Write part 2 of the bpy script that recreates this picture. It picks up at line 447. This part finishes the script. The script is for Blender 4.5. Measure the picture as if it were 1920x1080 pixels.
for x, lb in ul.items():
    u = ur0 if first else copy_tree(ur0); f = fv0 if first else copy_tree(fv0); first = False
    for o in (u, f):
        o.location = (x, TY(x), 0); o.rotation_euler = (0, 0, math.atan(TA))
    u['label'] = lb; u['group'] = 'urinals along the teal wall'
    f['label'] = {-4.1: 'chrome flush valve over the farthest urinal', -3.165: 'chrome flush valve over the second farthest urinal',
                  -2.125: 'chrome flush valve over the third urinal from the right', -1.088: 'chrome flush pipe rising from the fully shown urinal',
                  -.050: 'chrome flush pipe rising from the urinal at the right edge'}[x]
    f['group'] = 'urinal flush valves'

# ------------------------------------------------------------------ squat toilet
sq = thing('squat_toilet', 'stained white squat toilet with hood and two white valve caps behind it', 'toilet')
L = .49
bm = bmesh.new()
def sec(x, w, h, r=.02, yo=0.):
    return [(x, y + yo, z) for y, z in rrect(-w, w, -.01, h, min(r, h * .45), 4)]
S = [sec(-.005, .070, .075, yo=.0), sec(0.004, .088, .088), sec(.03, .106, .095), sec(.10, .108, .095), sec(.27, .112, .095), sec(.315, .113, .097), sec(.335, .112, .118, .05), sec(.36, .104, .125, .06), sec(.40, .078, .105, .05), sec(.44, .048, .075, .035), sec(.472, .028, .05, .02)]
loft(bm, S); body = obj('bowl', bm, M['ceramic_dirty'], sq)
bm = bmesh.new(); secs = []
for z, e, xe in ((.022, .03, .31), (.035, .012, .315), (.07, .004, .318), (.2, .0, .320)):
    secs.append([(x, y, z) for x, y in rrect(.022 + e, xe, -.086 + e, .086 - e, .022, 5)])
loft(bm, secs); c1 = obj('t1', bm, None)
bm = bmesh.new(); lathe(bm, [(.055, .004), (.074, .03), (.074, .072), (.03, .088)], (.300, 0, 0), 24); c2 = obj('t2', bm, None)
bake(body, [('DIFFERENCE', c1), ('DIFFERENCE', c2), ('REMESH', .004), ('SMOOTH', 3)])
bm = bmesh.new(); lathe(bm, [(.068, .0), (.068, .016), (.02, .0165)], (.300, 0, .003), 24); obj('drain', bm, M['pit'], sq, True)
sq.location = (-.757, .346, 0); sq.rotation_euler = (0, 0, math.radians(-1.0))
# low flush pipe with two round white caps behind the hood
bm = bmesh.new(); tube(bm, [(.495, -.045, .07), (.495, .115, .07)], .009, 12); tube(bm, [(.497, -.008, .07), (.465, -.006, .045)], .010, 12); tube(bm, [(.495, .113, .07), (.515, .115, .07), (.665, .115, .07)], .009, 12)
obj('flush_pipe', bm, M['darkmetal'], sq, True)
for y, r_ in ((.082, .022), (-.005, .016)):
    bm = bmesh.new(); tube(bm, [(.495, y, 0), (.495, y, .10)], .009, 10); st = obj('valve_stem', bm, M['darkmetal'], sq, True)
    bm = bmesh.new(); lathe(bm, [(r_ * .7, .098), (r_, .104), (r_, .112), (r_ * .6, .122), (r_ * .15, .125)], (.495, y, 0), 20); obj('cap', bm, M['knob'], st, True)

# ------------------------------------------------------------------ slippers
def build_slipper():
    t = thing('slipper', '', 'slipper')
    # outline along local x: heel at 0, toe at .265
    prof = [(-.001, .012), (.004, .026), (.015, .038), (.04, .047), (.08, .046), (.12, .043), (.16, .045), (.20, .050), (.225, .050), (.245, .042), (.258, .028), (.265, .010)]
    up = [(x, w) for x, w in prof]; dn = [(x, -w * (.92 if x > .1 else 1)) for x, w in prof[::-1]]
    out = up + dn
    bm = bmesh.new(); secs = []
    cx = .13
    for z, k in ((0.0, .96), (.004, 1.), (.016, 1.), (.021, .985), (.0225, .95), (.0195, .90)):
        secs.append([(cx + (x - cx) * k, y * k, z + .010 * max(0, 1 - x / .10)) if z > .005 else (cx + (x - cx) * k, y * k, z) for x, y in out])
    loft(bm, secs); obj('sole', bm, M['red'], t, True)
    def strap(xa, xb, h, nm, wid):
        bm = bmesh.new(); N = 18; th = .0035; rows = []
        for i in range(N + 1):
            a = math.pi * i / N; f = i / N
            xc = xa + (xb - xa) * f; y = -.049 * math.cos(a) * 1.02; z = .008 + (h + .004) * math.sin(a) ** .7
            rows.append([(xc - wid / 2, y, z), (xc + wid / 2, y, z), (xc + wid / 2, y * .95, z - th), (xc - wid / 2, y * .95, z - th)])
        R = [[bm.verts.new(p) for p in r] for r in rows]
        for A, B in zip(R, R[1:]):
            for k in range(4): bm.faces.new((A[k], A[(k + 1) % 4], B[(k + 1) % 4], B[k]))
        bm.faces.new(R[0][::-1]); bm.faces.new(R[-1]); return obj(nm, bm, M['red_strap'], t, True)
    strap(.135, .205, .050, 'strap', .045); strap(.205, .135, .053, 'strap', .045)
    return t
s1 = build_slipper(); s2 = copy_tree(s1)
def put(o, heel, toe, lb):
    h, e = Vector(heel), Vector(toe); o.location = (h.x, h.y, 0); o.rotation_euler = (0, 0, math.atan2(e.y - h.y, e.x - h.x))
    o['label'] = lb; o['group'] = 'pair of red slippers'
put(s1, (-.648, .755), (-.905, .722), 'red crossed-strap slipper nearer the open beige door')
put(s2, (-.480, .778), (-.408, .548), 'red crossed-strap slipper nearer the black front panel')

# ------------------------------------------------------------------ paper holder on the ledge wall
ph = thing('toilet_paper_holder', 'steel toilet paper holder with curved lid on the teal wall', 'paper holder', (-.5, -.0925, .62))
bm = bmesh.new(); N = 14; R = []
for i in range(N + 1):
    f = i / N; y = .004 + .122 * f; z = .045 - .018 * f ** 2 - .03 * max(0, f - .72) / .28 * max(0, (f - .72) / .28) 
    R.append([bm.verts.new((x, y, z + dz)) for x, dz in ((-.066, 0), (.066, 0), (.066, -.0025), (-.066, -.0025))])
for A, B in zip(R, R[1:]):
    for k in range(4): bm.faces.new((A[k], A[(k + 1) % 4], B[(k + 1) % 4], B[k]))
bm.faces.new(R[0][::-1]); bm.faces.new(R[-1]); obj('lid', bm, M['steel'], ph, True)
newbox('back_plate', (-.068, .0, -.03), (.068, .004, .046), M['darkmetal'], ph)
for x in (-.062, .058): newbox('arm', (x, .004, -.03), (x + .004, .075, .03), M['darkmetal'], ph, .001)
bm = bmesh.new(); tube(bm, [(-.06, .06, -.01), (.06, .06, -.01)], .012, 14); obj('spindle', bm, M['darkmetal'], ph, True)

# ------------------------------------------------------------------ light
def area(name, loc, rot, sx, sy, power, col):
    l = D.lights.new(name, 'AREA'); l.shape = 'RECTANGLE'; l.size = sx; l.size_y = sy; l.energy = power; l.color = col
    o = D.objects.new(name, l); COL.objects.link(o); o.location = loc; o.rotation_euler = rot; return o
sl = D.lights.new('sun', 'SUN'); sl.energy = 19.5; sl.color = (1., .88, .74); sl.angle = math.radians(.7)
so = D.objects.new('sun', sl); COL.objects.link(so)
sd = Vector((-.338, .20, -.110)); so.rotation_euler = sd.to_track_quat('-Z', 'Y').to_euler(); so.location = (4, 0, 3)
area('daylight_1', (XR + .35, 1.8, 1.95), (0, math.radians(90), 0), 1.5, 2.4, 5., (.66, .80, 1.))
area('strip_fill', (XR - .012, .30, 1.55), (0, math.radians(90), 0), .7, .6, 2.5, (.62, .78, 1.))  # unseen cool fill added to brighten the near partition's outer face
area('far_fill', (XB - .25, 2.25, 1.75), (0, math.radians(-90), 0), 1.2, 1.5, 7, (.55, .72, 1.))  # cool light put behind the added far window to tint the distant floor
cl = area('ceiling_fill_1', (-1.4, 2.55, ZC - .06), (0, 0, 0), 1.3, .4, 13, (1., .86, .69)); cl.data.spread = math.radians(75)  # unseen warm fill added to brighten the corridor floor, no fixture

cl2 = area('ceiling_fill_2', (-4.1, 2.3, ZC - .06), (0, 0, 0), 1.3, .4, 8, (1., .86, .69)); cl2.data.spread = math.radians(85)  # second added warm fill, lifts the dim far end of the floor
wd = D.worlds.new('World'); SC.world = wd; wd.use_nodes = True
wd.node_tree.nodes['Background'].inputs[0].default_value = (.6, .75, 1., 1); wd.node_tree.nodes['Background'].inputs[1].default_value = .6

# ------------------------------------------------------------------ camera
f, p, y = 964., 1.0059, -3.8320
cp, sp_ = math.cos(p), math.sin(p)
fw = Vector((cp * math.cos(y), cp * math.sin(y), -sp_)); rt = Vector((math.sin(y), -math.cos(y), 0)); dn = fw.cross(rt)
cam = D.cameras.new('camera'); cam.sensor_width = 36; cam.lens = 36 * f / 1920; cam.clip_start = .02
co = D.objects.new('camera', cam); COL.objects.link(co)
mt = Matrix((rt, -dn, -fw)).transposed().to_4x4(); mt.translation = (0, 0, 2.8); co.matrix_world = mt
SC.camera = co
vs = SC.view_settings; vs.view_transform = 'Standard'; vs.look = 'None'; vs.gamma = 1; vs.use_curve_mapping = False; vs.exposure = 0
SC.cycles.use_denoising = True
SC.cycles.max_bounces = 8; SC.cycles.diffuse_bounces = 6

--- --- ---

EXERCISE BRIEF
Your output must be the lines of the material above, from the first through the line that contains "f['group'] = 'urinal flush valves'", copied exactly. Include both endpoints and nothing else.

SOLUTION TO THIS PROBLEM
Write part 2 of the bpy script that recreates this picture. It picks up at line 447. This part finishes the script. The script is for Blender 4.5. Measure the picture as if it were 1920x1080 pixels.
for x, lb in ul.items():
    u = ur0 if first else copy_tree(ur0); f = fv0 if first else copy_tree(fv0); first = False
    for o in (u, f):
        o.location = (x, TY(x), 0); o.rotation_euler = (0, 0, math.atan(TA))
    u['label'] = lb; u['group'] = 'urinals along the teal wall'
    f['label'] = {-4.1: 'chrome flush valve over the farthest urinal', -3.165: 'chrome flush valve over the second farthest urinal',
                  -2.125: 'chrome flush valve over the third urinal from the right', -1.088: 'chrome flush pipe rising from the fully shown urinal',
                  -.050: 'chrome flush pipe rising from the urinal at the right edge'}[x]
    f['group'] = 'urinal flush valves'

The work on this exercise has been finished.